#### OBJECTIVE
The listing below begins with the first line you should copy; stop after the line containing "COL = scene.collection", and drop every picture.
* BEGIN COLLECTED MATERIAL *
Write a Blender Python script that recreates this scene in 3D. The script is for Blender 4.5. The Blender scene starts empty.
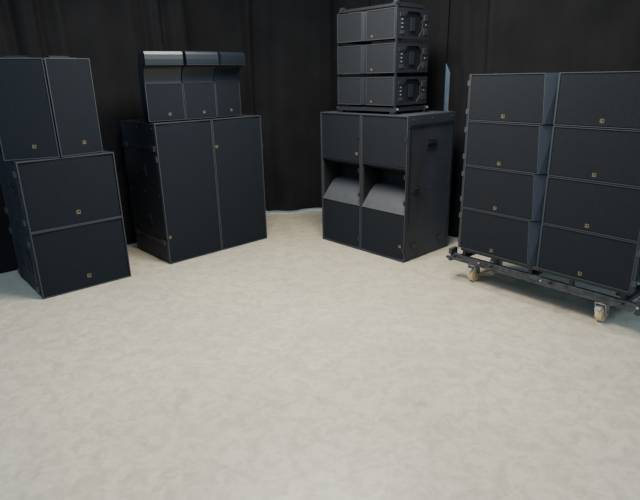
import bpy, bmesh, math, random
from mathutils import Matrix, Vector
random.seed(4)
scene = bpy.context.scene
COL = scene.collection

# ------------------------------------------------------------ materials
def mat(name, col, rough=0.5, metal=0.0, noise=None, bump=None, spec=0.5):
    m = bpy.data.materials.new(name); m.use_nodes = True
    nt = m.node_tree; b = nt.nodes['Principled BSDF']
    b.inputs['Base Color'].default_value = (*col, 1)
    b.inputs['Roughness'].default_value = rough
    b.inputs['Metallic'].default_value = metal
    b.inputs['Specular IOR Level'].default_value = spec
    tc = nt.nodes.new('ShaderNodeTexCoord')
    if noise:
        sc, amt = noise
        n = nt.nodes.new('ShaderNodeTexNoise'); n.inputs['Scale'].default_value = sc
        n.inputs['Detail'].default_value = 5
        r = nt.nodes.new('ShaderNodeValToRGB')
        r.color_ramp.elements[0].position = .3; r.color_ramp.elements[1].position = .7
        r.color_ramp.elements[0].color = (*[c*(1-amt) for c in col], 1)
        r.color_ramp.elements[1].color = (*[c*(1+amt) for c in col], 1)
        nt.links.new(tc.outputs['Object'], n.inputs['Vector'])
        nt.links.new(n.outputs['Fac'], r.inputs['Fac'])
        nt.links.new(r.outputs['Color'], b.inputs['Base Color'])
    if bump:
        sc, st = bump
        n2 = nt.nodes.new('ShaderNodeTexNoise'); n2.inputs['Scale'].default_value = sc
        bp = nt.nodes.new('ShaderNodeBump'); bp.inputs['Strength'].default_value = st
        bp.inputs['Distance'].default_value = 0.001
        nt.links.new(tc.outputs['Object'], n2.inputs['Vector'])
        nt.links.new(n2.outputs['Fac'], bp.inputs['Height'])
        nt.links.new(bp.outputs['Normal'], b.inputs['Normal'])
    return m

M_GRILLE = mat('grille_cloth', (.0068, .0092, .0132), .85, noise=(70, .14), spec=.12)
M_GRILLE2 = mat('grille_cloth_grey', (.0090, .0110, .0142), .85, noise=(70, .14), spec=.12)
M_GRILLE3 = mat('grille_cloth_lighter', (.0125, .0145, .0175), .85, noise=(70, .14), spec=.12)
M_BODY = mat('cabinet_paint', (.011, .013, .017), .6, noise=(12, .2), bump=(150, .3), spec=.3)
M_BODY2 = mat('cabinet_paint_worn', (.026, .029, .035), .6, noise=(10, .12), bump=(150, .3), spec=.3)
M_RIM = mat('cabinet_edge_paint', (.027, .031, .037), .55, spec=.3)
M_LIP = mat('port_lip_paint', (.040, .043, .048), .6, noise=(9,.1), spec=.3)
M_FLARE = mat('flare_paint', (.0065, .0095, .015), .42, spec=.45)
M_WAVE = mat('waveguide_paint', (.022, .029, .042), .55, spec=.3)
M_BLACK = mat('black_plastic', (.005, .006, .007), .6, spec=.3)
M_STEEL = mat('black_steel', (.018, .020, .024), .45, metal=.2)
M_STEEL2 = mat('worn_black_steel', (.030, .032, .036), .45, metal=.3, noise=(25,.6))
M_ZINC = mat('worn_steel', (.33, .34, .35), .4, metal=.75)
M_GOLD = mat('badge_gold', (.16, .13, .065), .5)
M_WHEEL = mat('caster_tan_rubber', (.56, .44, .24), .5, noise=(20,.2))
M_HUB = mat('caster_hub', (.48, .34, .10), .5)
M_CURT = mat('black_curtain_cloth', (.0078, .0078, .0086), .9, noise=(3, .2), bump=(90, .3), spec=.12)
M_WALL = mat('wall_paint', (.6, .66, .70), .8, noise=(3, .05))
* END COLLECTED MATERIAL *
#### ANSWER TO THIS EXERCISE
Write a Blender Python script that recreates this scene in 3D. The script is for Blender 4.5. The Blender scene starts empty.
import bpy, bmesh, math, random
from mathutils import Matrix, Vector
random.seed(4)
scene = bpy.context.scene
COL = scene.collection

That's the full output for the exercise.